The full amount is refunded, with no fee
Automatic cancellation counts as a cancellation by the studio. So everyone who booked gets 100% of the price back, no matter how little time was left before the start. Cancellation fees don't apply — those only apply to bookings that clients cancel themselves.
How each payment method is refunded
Card — the amount is refunded automatically to the card the client paid with. Depending on the bank, it usually takes 5 to 10 days to appear.
PayPal — the amount is refunded automatically to the client's PayPal account.
Credits — the credits go back to the client's account, and they can use them for another booking.
Pass — the used entry goes back onto the pass, and the client can use it again.
Membership — the booking is released and the membership stays valid, so the client can book another class.
Bank transfer — if the payment has already arrived, the order is marked awaiting refund in the Orders section and you refund the client directly.

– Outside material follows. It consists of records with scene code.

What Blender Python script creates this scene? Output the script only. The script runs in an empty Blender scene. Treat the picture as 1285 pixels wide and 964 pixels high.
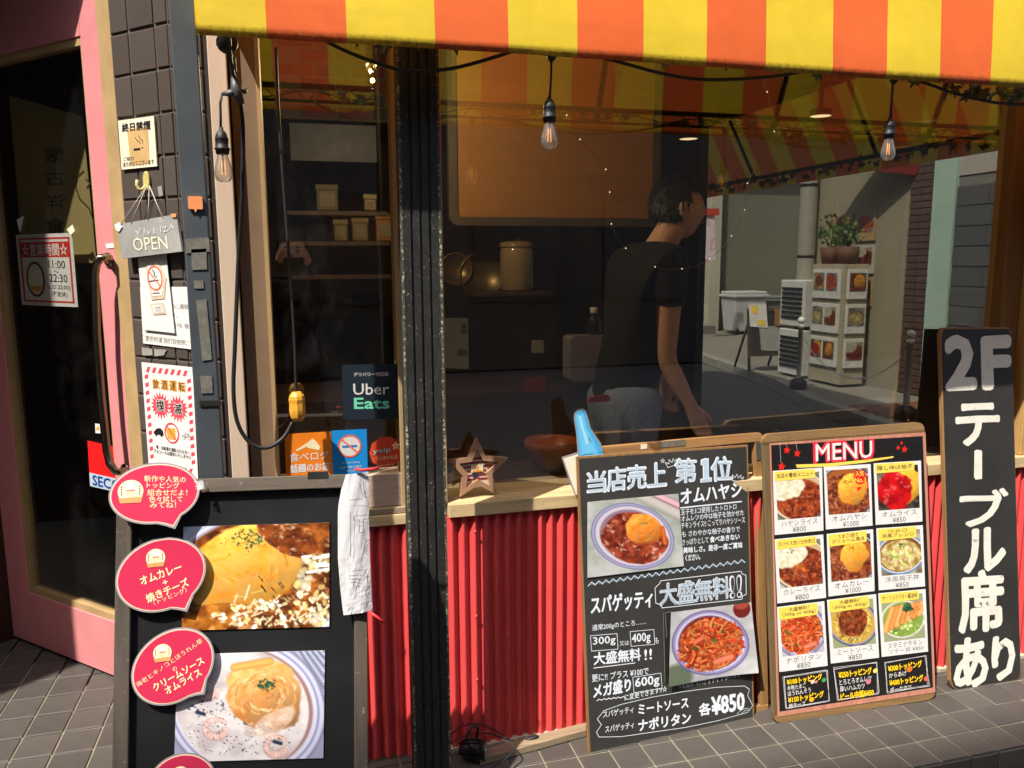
import bpy, bmesh, math, random
import numpy as np
from mathutils import Vector, Matrix
random.seed(7)
SC = bpy.context.scene
COL = SC.collection
R = math.radians

# ------------------------------------------------------------------ camera
FPX, PIT, YAW, ROL = 1006.11, 0.1493045, 0.2630921, -0.0055974
CAM = Vector((0.0, -2.20413, 1.45))
FW = Vector((math.sin(YAW)*math.cos(PIT), math.cos(YAW)*math.cos(PIT), -math.sin(PIT)))
RT = Vector((math.cos(YAW), -math.sin(YAW), 0)); UP = RT.cross(FW)
R2 = RT*math.cos(ROL)+UP*math.sin(ROL); U2 = -RT*math.sin(ROL)+UP*math.cos(ROL)
cd = bpy.data.cameras.new("camera"); cam = bpy.data.objects.new("camera", cd); COL.objects.link(cam)
m3 = Matrix((R2, U2, -FW)).transposed()
cam.matrix_world = Matrix.Translation(CAM) @ m3.to_4x4()
cd.sensor_width = 36.0; cd.lens = 36.0*FPX/1285.0; cd.clip_start = 0.02; cd.clip_end = 500
SC.camera = cam

# ------------------------------------------------------------------ light
SUN = Vector((1.3, 1.0, -2.42)).normalized()          # direction the light travels
w = bpy.data.worlds.new("World"); SC.world = w; w.use_nodes = True
nt = w.node_tree; nt.nodes.clear()
sk = nt.nodes.new("ShaderNodeTexSky"); sk.sky_type = 'NISHITA'; sk.sun_disc = False
sk.sun_elevation = math.asin(-SUN.z); sk.sun_rotation = math.atan2(-SUN.x, -SUN.y)
sk.dust_density = 4.0; sk.ozone_density = 0.5; sk.air_density = 0.9
bg = nt.nodes.new("ShaderNodeBackground"); bg.inputs[1].default_value = 0.15
wo = nt.nodes.new("ShaderNodeOutputWorld")
nt.links.new(sk.outputs[0], bg.inputs[0]); nt.links.new(bg.outputs[0], wo.inputs[0])
sl = bpy.data.lights.new("sun", 'SUN'); sl.energy = 4.4; sl.angle = R(0.53); sl.color = (1.0, 0.95, 0.87)
so = bpy.data.objects.new("sun", sl); COL.objects.link(so)
so.rotation_euler = SUN.to_track_quat('-Z', 'Y').to_euler()
SC.view_settings.view_transform = 'Standard'; SC.view_settings.look = 'None'
SC.view_settings.gamma = 1.0; SC.view_settings.use_curve_mapping = False
SC.view_settings.exposure = 0.85
SC.cycles.max_bounces = 10; SC.cycles.transparent_max_bounces = 24
SC.cycles.caustics_reflective = False; SC.cycles.caustics_refractive = False

# ------------------------------------------------------------------ photo pixel -> place
def ray(px, py): return FW + R2*((px-642.5)/FPX) - U2*((py-482.0)/FPX)
def W(px, py, y=0.0):
    d = ray(px, py); return CAM + d*((y-CAM.y)/d.y)
def G(px, py, z=0.0):
    d = ray(px, py); return CAM + d*((z-CAM.z)/d.z)
def PLN(px, py, O, n):
    d = ray(px, py); return CAM + d*((O-CAM).dot(n)/d.dot(n))

class Fr:
    """a flat thing's own frame: u right, v up, n toward the street"""
    def __init__(s, O, u, v):
        s.O, s.u, s.v = Vector(O), Vector(u).normalized(), Vector(v).normalized()
        s.n = s.u.cross(s.v)
    def loc(s, px, py, z=0.0):
        q = PLN(px, py, s.O+s.n*z, s.n) - s.O
        return Vector((q.dot(s.u), q.dot(s.v), z))
    def mat(s):
        return Matrix.Translation(s.O) @ Matrix((s.u, s.v, s.n)).transposed().to_4x4()
    def moved(s, z, px=None, py=None):
        f = Fr(s.O+s.n*z, s.u, s.v)
        if px is not None:
            l = f.loc(px, py); f.O = f.O + f.u*l.x + f.v*l.y
        return f

# ------------------------------------------------------------------ naming
def tag(o, label=None, cat=None, group=None, kind=None):
    if label: o['label'] = label
    if cat: o['category'] = cat
    if group: o['group'] = group
    if kind: o['kind'] = kind
    return o
def empty(name, M=None, label=None, cat=None, group=None, kind=None):
    o = bpy.data.objects.new(name, None); COL.objects.link(o); o.empty_display_size = .05
    if M is not None: o.matrix_world = M if isinstance(M, Matrix) else Matrix.Translation(Vector(M))
    return tag(o, label, cat, group, kind)
def link(name, me, mats, parent=None, M=None):
    o = bpy.data.objects.new(name, me); COL.objects.link(o)
    for m in (mats if isinstance(mats, (list, tuple)) else [mats]):
        if m is not None and len(me.materials) < (len(mats) if isinstance(mats, (list, tuple)) else 1): me.materials.append(m)
    if parent is not None: o.parent = parent
    if M is not None: o.matrix_local = M
    return o
def inv(parent): return parent.matrix_world.inverted()

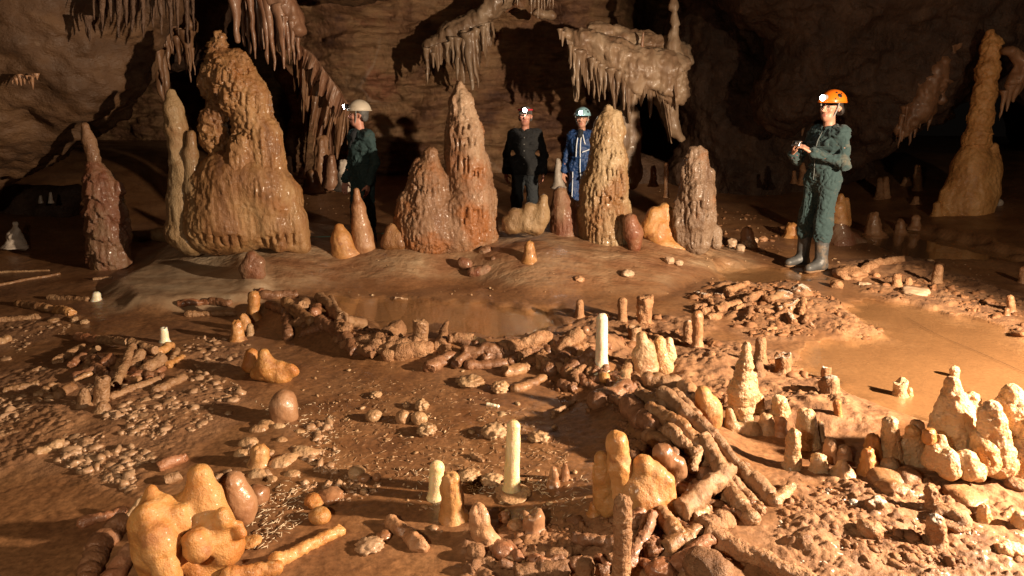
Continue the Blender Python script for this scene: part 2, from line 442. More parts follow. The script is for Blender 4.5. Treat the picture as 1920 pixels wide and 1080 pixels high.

If the transfer hasn't arrived yet, there's nothing to refund.
On-site payment — if the client hasn't paid yet, which is usual for on-site payments, there's nothing to refund. If you've already recorded the payment as received, the order is marked awaiting refund and you refund the client directly.
So card, PayPal, credit, pass, and membership payments are handled for you. Only for transfers and on-site payments that have already gone through do you refund by hand — just as you would for a normal term cancellation by the studio.
What you see
For every automatically cancelled term, you get an info email with the subject Class automatically cancelled (for events, Event automatically cancelled). It tells you:
which term was cancelled and when it was due to start,
how many people were booked, what the minimum was, and the capacity,
a note that online payments were refunded in full and that bank-transfer and on-site payments are marked as awaiting refund in the Orders section.
What booked clients see
Clients who booked get the same cancellation notification they'd get for any other cancelled class or event. You don't have to write to them yourself — Zenamu tells them for you.
When an online refund fails
If a refund fails for one of the payments (because of an error on the payment gateway's side, for example), the term stays cancelled and the other payments are refunded as normal. The failed payment stays flagged in the Orders section so you can sort it out by hand. One payment won't hold up cancelling the whole term.